Barley seeded area in Western Canada is estimated to have dropped 10% from 2016 resulting in expectations for a smaller crop this year. The latest Agriculture and Agri-Food Canada Supply and Demand report from July 18 projects a 15% drop in barley production in Canada down to 7.4 million tonnes (mt) compared with 8.7 mt in 2016.

In the U.S. harvest is underway with the barley crop in North Dakota and Montana having faced similar weather issues as the southern Canadian Prairies.  As a result analysts are projecting a significant drop in malting barley output this year compared with last year’s bumper crop.  The USDA state survey pegs N Dakota barley yields 18% below last year at 55 bushels/acre (67 in 2016).  The USDA is currently forecasting US barley production at 3.1 mt in 2017 compared with 4.3 mt last year and 4.75 mt in 2015.

EUROPE – In the EU the winter barley harvest is now complete while spring barley harvesting is finished in France, however in Germany rains have stalled the last part of the harvest leading to concerns over quality.  The spring barley harvest is well under way in the UK with the potential for a healthy malting barley surplus this year, and harvesting has started in Scandinavia although recent rains have slowed progress for the time being.

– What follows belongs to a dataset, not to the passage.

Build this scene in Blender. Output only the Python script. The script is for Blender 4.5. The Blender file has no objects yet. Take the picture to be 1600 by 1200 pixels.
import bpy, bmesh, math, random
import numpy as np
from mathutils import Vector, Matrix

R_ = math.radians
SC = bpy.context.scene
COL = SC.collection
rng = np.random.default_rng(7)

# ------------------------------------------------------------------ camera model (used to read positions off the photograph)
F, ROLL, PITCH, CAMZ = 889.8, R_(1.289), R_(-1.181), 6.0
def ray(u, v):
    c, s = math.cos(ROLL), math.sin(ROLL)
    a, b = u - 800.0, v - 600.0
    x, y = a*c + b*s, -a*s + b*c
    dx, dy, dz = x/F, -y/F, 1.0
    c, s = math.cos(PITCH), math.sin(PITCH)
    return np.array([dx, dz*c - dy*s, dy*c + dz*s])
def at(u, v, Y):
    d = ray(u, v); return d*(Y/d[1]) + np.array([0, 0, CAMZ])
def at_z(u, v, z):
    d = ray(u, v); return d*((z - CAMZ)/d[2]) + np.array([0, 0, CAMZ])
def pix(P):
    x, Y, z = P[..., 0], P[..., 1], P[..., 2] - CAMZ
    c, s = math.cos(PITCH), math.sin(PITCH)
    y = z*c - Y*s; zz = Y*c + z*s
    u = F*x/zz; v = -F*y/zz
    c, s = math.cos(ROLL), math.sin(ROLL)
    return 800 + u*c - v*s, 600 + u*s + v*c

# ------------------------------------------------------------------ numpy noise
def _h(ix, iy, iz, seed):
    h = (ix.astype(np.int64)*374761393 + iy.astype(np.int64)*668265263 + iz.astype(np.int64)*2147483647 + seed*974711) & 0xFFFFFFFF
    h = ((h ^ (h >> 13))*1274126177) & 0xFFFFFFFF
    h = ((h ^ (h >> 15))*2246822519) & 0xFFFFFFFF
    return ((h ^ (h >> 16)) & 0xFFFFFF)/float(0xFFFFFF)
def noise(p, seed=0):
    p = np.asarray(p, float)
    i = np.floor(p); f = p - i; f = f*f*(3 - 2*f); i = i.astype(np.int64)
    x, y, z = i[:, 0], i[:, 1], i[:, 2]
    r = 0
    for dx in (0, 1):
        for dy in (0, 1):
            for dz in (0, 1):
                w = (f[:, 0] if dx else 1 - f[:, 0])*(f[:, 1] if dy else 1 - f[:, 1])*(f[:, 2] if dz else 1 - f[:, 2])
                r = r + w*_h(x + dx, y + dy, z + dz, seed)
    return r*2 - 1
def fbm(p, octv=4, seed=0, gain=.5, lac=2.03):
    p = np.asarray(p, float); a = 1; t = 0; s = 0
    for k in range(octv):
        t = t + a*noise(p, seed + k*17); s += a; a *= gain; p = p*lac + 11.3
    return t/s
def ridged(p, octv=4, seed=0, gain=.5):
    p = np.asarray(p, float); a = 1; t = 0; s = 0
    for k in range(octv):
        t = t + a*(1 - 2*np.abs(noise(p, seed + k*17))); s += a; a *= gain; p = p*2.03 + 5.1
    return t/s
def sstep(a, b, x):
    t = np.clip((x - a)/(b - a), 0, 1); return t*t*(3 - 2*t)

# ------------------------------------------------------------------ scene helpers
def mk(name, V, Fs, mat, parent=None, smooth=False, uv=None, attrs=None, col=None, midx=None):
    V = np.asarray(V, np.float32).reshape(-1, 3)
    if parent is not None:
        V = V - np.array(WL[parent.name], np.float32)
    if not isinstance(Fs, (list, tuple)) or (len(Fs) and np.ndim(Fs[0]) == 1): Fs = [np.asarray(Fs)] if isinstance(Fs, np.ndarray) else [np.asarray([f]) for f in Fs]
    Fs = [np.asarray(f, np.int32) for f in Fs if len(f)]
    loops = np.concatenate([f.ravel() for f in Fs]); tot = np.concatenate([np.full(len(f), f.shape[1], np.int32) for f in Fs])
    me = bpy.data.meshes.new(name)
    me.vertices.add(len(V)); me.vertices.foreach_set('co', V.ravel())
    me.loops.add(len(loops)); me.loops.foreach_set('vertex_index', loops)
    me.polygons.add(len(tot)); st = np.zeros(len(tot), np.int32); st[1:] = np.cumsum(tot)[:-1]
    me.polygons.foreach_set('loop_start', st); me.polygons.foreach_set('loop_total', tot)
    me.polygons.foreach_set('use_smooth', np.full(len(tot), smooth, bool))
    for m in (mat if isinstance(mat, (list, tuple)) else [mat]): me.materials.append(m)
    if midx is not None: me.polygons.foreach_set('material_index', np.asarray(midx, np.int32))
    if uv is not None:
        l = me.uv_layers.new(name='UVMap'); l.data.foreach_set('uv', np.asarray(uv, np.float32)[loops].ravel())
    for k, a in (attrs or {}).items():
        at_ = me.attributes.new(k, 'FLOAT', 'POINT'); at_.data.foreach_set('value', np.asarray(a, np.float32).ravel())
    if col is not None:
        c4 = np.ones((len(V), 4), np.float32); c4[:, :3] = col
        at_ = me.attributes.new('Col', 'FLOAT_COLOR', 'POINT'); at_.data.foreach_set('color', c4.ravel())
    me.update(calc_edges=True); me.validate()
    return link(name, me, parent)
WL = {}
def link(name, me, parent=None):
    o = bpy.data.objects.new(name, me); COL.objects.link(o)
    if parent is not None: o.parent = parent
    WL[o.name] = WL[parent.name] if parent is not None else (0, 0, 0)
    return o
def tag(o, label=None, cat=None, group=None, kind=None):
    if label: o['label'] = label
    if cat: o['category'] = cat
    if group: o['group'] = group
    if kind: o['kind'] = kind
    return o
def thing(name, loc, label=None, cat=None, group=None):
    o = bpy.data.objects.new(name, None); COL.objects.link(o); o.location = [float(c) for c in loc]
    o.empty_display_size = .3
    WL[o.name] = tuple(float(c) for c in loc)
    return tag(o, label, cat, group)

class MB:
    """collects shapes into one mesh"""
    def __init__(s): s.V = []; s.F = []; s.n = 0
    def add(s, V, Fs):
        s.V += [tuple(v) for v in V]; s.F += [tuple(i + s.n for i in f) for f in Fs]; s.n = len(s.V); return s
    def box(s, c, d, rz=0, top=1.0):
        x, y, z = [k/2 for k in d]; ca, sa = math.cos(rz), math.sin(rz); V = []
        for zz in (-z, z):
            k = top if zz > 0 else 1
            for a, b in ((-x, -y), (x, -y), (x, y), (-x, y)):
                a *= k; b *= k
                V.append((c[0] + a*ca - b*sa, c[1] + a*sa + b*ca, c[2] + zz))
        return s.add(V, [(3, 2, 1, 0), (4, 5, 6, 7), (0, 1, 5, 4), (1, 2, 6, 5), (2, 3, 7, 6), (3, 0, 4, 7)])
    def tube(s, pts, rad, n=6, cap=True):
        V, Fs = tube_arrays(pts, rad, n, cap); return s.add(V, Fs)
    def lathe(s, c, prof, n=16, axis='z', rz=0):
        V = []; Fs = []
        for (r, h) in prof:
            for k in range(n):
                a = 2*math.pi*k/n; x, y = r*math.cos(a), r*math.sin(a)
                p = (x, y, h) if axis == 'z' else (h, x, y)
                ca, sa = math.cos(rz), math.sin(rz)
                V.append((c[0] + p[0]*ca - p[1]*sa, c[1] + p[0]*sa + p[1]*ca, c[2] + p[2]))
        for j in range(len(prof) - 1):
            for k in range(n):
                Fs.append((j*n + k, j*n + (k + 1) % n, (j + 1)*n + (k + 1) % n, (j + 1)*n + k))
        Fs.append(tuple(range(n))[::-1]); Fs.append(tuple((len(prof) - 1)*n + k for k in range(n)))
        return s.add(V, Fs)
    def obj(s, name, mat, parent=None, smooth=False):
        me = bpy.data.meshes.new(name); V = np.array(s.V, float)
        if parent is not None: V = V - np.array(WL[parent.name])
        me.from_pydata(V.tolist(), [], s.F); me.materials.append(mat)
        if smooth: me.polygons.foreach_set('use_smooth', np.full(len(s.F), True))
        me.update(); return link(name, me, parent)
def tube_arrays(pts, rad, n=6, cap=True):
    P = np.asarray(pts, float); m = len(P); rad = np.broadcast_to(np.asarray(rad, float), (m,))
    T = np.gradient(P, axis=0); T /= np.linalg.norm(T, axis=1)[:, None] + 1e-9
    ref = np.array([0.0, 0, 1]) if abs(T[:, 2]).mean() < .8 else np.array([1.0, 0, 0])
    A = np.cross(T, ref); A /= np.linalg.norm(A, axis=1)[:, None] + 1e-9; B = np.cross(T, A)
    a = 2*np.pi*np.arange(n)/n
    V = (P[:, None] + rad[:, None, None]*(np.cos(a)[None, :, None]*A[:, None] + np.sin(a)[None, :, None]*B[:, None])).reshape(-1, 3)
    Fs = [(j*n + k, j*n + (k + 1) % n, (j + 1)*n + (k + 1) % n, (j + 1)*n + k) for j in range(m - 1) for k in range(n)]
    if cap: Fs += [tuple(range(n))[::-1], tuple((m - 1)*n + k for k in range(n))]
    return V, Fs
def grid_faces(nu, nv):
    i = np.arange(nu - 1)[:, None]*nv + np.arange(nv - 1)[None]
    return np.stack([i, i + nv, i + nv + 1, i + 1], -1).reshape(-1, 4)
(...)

SOUTHERN HEMISPHERE – In Australia recent rains have benefited crops, rescuing barley in key growing areas from the previous drought conditions and creating hopes for an average barley crop of 8-9 mt.  Still, more rain will be needed through the Spring to protect barley yields.   The USDA is projecting barley production at 8 mt tonnes compared with 13.4 mt in 2016. 

Argentina continues to receive unwanted rain which may have already reduced barley plantings.   The USDA is projecting barley output at just 3.0 mt compared with 3.4 mt last year and 5 mt in 2015.